Did you ever consider leaving Calgary?

“Never. I travelled a lot. I’ve put 300,000 kilometres on my van in the last 20 years and I’ve ridden about 200,000 miles on my various bikes, but Calgary is home base. As a kid my favourite song was Roy Rogers’ ‘Don’t Fence Me In,’ and when I got here I thought Alberta was heaven. It was wide-open spaces, blue sky and no fences. It’s just always been really good to me and my family.”

These days do you see yourself as an elder stateswoman of sorts to young gay women?

“Not really. I do quite a bit of volunteer work in the gay community mainly because I want to see what the younger people are up to and what’s going on now – not that I understand a lot of it because it’s quite different from my era. I volunteer with the One Voice Choir and I’m a member of the Calgary Lesbian Seniors group. We meet at the Kerby Centre.”

 

How big is that group?

“Ha! Not very big. We have three strikes against us. A lot of women don’t want to be considered old, they don’t want to be part of the Kerby Centre and don’t want to be recognized as lesbians. It’s so ridiculous because some of them are so obvious! Do they think people walk around blind?

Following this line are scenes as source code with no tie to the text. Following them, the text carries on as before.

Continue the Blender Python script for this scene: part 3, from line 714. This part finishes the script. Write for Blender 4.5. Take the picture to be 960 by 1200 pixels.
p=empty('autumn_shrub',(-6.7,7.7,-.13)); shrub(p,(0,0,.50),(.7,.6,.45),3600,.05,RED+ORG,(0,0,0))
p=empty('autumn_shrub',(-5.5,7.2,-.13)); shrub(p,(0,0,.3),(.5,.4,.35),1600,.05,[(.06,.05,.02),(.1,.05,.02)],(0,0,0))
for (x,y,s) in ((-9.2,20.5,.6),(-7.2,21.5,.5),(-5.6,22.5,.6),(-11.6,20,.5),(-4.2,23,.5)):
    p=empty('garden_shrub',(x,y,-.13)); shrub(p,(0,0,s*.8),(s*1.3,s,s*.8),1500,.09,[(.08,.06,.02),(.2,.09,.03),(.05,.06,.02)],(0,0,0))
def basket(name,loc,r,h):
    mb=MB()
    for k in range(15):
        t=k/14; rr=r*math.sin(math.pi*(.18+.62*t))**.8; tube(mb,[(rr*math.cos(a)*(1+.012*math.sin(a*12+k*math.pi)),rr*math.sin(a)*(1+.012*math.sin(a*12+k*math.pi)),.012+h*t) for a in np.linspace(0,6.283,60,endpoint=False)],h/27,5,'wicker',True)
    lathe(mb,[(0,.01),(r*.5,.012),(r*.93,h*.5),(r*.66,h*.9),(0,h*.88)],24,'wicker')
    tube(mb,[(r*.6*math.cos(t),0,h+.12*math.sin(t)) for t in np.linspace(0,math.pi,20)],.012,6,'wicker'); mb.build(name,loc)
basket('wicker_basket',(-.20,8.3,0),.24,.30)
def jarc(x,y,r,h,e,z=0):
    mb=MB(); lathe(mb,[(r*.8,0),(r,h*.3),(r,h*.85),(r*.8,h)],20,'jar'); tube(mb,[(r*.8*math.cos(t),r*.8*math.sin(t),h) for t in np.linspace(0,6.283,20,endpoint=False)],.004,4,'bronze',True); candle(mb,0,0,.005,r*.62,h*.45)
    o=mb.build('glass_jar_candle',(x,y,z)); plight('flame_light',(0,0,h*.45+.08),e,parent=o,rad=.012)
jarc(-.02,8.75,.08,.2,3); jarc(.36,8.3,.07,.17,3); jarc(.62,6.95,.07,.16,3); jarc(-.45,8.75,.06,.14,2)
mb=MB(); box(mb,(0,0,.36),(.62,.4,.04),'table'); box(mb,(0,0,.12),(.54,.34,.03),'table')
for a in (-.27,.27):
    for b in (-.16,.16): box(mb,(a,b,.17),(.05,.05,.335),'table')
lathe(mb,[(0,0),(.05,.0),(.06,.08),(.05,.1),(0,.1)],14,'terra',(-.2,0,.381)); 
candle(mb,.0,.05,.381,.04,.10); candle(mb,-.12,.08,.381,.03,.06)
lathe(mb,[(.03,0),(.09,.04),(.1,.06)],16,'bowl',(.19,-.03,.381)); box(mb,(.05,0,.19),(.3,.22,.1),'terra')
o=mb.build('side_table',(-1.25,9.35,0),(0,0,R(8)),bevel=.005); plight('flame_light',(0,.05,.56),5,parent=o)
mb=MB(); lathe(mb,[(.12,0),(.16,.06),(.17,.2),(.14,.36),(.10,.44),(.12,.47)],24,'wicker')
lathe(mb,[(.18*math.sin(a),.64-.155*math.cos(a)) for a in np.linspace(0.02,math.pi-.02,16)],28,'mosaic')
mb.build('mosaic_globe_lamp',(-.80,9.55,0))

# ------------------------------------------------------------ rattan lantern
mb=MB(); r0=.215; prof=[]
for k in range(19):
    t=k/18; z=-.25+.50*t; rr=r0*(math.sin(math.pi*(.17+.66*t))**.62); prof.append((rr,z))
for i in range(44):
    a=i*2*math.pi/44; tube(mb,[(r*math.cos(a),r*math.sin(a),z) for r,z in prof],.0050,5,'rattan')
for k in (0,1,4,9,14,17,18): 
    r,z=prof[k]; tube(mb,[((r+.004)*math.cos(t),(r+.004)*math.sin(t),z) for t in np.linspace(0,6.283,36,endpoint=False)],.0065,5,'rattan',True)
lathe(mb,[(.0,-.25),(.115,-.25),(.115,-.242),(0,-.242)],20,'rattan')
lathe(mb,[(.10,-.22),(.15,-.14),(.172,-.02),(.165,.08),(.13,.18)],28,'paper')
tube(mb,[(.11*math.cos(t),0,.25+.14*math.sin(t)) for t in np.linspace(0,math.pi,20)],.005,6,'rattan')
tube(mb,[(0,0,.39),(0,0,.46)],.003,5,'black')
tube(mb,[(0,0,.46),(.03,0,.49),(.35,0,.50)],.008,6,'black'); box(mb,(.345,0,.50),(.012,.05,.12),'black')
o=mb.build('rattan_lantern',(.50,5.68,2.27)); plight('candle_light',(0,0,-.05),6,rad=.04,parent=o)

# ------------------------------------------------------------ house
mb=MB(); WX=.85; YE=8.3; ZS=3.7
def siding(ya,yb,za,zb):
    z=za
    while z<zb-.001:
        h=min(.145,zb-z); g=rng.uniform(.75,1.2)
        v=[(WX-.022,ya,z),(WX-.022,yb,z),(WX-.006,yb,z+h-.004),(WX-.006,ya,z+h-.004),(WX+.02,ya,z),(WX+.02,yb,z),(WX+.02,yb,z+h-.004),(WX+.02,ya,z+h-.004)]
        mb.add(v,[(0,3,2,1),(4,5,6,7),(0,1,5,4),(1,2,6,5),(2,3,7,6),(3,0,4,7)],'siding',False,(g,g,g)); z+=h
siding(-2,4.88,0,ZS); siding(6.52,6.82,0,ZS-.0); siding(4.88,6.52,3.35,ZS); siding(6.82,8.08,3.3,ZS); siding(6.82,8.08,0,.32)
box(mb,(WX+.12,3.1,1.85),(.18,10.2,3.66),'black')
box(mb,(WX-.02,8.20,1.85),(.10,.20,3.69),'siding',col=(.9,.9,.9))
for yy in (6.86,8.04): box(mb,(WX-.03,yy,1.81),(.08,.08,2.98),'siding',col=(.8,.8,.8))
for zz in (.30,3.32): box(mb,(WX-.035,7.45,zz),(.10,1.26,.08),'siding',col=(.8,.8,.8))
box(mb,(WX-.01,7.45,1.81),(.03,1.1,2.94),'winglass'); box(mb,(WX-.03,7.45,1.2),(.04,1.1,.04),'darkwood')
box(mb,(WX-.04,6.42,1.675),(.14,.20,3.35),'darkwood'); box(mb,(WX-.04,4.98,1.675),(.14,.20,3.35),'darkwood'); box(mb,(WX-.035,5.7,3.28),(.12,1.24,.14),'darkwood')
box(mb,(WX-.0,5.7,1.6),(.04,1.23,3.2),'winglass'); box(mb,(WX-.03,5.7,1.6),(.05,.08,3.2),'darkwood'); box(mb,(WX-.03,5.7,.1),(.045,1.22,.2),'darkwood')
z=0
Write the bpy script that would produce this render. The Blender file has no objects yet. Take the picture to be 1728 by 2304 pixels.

“But I keep busy. I visit friends that are in nursing homes. I volunteer at my church, Knox United. And I’m a member of the Women In the Winds Calgary Chinook Chapter women’s motorcycle club.”

 

How long have you been riding motorcycles?

“This year it will be 58 years.”

 

Any accidents?

“Nothing serious, fortunately, a few drops and a few slide outs but nothing serious, thank God.”

 

Do you have big plans for your birthday?

“I have family coming in. My motorcycle group had a birthday party for me last week at our regular meeting.”

 

What’s the scene like at a women’s motorcycle club birthday party?

“Well it was at the Legion so anyone who wanted to could have a drink. They had a cake for me.”

 

What did they write on your cake?

“Happy 80th. Ride On.”

 

* This article has been corrected from the previous version which identified Lois Szabo as a former owner of Club Carousel. Ms. Szabo would like to specify that she was not an owner, but that the club was “a cooperative-owned private social club with an elected five-person executive committee a 10-member elected Board of Directors,” and that “all work was done voluntarily and free by the members including executives and board members.”